希望の朝を抜け、海の宝石を堪能(プエルトモン/チリ)
トランキーロから北上、海の街プエルトモンへ移動。
まだ薄暗い早朝にトランキーロを出発してから数分後の車窓。
世界一美しいと称される街道を行く。
パタゴニアに朝がきて湖面に光の柱が揺らめく。
眠っていた山が目を覚まし、緑の彩度があがる。
黄金に輝く枯れ草。
圧倒的希望感を持った太陽。
高校生のころは低血圧で朝が大嫌いだった。
「朝は灰色、一ばん虚無」と綴った太宰治に頷いた過去があったけれど、自然と対峙するとそうじゃないなと思う。
朝は希望!黄金!
さて、バスと飛行機を乗り継ぎ到着、プエルトモン。海の街。
ペルーから始まった旅、常に南へと進んでいたがここにきて初めての北上。
プエルトモンは大きな魚市場があるということで海鮮を食べに行った。
吊るしてある赤いのや茶色いのは貝や昆布を乾燥させたもの。
店先のおばちゃんいわく、炒め物とかスープにしたらおいしいよ!とのこと。
見た目はぱっと見、奇妙だけど確かにいい出汁でそうだと思った。
食べるには調理が必要なようで、買うにしても量が多い。
悩んでいると店のおばちゃんが市場の裏にある店で食べれるよ!と言って連れてってくれた。
ペルーで食べたときも思ったけれどセビーチェ、かなり美味しい。
食べる前はカルパッチョみたいなものかと思っていたけれど、遥かに爽やか。
ここでは好きなだけレモンやサルサなどをトッピングできる。
スプーンなどはしっかり洗っている気配がなかったので緊張感はありつつ、美味しすぎてペロリだった。
(後日お腹壊すこともなかったです。)
日本人にとって新鮮な魚介といえば醤油のイメージが強いけれど、ピリッとした玉ねぎや爽やかなレモンやパクチーなどの柑橘の香りもありだと思った。

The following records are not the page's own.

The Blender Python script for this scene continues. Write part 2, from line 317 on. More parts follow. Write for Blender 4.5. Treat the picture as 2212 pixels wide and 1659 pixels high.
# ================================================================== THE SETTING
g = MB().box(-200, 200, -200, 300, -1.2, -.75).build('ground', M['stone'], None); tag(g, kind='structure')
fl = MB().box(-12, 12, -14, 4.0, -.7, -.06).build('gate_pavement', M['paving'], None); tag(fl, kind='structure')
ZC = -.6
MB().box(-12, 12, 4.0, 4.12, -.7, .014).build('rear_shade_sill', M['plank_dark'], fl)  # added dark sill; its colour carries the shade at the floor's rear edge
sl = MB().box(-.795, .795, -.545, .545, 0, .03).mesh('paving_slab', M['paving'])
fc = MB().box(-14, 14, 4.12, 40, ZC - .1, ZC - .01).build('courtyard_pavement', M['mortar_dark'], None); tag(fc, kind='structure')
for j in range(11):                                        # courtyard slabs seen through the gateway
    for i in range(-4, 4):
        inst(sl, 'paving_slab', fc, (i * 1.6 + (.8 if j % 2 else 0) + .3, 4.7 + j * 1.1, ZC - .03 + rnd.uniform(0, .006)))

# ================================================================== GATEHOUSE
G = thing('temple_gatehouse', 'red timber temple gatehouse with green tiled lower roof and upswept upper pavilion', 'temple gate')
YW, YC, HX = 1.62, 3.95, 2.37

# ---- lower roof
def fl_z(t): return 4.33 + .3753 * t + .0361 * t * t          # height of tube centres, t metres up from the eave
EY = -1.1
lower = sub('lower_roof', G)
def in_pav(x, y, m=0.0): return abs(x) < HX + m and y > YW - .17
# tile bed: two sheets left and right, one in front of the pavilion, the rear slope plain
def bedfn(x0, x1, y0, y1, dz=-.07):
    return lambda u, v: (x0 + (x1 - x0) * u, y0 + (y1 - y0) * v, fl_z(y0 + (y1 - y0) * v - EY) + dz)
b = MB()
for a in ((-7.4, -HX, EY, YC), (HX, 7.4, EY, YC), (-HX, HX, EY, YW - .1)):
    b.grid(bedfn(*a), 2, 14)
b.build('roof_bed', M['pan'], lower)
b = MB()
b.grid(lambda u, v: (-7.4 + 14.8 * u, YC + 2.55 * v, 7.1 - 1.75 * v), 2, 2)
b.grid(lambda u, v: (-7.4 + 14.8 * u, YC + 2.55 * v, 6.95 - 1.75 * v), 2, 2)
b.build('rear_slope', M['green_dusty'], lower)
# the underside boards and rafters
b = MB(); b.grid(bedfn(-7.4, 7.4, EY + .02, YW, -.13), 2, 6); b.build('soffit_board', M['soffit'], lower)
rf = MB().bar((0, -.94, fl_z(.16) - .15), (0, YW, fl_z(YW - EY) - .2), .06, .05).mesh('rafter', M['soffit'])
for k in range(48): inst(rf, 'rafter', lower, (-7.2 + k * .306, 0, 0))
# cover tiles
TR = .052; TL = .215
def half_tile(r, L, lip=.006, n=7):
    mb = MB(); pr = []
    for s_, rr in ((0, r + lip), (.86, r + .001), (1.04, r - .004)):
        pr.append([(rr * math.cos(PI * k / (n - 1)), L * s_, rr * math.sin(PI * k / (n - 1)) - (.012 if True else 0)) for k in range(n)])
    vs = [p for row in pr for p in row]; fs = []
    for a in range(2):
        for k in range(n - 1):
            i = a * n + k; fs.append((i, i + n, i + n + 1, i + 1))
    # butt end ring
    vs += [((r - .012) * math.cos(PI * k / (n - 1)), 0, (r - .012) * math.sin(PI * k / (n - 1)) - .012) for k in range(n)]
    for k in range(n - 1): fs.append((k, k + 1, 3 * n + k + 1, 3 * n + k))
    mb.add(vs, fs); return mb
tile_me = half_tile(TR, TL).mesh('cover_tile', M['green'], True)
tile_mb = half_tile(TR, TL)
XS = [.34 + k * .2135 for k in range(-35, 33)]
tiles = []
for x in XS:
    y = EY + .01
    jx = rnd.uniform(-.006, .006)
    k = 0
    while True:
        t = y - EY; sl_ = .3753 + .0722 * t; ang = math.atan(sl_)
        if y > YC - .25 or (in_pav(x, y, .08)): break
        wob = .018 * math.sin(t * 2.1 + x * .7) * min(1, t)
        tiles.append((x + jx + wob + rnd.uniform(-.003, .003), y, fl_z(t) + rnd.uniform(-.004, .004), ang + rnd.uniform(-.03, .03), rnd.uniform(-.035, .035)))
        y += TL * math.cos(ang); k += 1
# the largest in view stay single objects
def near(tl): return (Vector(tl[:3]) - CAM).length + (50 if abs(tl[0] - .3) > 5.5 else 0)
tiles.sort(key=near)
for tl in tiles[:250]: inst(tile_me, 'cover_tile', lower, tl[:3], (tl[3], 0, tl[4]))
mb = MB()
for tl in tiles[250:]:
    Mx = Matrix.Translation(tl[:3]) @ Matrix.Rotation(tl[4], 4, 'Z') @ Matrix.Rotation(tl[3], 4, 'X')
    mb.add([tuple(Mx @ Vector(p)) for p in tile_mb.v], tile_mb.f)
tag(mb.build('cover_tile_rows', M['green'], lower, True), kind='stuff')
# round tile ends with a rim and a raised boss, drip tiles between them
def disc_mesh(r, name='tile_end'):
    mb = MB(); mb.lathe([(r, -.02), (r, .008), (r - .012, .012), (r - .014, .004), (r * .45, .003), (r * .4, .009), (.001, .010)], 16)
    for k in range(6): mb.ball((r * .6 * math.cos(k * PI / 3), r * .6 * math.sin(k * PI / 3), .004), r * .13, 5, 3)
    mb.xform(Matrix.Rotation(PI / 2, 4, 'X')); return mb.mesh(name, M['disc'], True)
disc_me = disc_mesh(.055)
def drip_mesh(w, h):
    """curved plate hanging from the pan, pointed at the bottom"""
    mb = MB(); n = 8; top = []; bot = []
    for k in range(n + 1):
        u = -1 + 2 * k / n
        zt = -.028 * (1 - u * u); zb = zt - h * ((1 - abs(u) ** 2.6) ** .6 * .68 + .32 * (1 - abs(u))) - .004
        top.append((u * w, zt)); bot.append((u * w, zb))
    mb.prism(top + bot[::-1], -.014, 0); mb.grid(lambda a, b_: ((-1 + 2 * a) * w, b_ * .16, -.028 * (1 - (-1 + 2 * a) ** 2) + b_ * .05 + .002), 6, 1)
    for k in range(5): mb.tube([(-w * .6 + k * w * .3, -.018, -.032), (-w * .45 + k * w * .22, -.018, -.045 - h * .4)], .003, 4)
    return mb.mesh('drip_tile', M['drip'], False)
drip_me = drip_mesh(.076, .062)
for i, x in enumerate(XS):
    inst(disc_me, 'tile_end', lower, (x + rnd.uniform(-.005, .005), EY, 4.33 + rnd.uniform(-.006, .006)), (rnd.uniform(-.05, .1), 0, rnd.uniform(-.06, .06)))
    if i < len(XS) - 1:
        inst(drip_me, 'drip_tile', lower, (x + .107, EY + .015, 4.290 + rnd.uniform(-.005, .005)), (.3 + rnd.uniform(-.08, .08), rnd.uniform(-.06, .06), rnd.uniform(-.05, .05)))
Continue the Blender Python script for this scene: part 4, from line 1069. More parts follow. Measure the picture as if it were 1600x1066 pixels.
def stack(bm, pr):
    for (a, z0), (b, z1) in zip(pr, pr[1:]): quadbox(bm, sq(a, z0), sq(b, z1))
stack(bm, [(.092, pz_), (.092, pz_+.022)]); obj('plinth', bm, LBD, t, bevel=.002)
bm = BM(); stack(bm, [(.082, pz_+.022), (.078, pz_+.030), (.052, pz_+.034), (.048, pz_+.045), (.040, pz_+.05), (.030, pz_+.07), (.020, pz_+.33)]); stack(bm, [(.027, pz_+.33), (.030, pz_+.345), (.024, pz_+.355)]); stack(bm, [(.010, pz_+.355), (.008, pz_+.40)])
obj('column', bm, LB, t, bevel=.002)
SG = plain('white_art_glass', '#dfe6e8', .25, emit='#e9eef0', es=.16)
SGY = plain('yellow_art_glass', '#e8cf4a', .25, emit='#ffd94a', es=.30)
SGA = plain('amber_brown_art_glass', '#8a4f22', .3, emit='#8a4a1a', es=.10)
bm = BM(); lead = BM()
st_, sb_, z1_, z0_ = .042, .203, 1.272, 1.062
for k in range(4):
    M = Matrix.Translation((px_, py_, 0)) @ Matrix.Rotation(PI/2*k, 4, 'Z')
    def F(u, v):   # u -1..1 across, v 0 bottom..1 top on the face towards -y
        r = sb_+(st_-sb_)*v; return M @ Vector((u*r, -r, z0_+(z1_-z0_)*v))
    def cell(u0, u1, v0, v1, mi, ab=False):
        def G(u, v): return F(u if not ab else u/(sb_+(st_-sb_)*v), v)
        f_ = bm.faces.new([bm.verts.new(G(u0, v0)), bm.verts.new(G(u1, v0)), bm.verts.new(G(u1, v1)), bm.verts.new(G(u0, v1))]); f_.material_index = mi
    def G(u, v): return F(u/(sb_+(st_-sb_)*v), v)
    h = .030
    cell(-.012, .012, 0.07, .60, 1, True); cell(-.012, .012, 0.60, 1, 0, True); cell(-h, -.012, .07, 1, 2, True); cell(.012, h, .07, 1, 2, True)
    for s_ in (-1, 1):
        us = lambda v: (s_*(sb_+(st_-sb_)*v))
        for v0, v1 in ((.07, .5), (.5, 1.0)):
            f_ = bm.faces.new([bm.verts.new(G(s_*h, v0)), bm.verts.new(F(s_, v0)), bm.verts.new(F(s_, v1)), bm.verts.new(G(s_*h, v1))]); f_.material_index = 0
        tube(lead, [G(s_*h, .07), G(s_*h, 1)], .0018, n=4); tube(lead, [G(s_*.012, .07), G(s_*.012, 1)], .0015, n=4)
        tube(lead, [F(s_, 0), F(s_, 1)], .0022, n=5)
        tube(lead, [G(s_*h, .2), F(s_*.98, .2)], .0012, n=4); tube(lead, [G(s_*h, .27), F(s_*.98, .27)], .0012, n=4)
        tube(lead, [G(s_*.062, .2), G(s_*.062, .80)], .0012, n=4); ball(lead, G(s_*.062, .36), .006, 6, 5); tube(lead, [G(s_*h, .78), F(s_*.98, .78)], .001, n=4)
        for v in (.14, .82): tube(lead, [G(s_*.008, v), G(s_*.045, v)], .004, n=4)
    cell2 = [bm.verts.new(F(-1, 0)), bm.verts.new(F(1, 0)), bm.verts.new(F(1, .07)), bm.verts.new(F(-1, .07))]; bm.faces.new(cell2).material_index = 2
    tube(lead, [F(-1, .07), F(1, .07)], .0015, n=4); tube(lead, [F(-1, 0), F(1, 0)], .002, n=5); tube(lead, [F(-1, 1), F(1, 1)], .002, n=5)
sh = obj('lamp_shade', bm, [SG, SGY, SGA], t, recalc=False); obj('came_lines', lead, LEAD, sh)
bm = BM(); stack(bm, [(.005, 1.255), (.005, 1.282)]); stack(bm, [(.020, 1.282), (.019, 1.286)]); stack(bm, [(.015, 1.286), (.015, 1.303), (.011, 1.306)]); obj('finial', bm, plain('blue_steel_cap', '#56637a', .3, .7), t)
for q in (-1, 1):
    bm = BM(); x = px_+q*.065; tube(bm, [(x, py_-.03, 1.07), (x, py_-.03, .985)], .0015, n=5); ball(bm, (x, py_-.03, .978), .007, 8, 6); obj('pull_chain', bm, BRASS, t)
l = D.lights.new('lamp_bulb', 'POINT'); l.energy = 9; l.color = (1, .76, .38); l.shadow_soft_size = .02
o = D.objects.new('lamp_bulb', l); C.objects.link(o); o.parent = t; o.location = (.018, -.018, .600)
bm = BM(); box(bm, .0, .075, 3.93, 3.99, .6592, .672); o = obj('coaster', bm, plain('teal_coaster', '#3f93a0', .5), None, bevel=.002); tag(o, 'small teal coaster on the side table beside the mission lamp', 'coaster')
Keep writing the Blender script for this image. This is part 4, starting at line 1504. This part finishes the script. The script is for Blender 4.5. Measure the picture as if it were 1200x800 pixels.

この赤いウニョっとしたやつは"piure"という貝。赤貝みたいな味。
白いウニョっとしたやつも貝。
白子のような濃厚なとろみの後に強烈な生臭さがやってきて幸福から地獄の高低差がすごい。
横にあるサルサが地獄を緩和してくれる。サルサ様。
ところで目の前の海岸で犬とオタリアがバトルしていた。
すごい光景。どちらも噛んだりはしていないから戯れあっているようにも思える。
犬は騒いでいて、オタリアは鬱陶しそうにしてるけれど。
海鮮堪能、市場からの帰り道を歩いていると店先に飾ってあったポストカードが気になった。
眺めていると中からおじさんが現れ、上にたくさん絵が飾ってあるから!と中に連れて行ってもらった。
突然のイベント発生だった。
1階は何かの店のようだけど、2階は個人的な空間だろうか、それにしては立派すぎるけれど。
しかし、ギャラリーにしては看板もないし。
絵画にはプエルトモンの海や街が描かれている。
たった今見てきた景色が絵の中にあり、なんだかこの海の街に住む誰かのいつかの記憶を覗いているような感覚になった。
海は美しいな。曇天の海も好きだ。
キラキラしてるのもいいけれど、灰色の海は心落ち着く。
雨が暗い気持ちを表す表現としてよく使われる時があるけれど、自然の現象とわたしたち人間の内面は似ているのかも。
ところで、基本的に各町の1番か2番目に安い宿に泊まっているんだけど、街中はエアビーがいいかんじ。
もっと有名な観光地に行くとドミトリーが基本的には1番安いんだけど。
そしてプエルトモンのエアビーはかなり当たりで過去最高に綺麗だった。
オーナーが飼っているわんちゃんがとにかく可愛かった。
最初はオドオドしていたのに私たちが気になるのかたまに部屋に様子をチラッと見に来るのがいじらしい。
ボール遊びを一緒にしてあげてからはかなり懐いてきてもう堪らなく可愛かった。
びびりだけど好奇心旺盛というのが実家にいる犬にそっくりで、愛おしさが込み上げたり。
夜はぶどうを貪り食った。
スーパーで売っているぶどうがめちゃくちゃおいしい。
日本で売っている4000円ぐらいのシャインマスカットと変わりないおいしさだとおもう。
ミックスナッツに入っているレーズンがおいしかったからもしやとおもって買ってみたら絶品だった。
さすがワインの産地(品種はいろいろあるだろうけど)。
400円くらいだった。そこまで安くはないけどあまりにもおいしい。
海産物には申し訳ないけど、チリで食べたものの中でいちばん美味しかったかもしれない。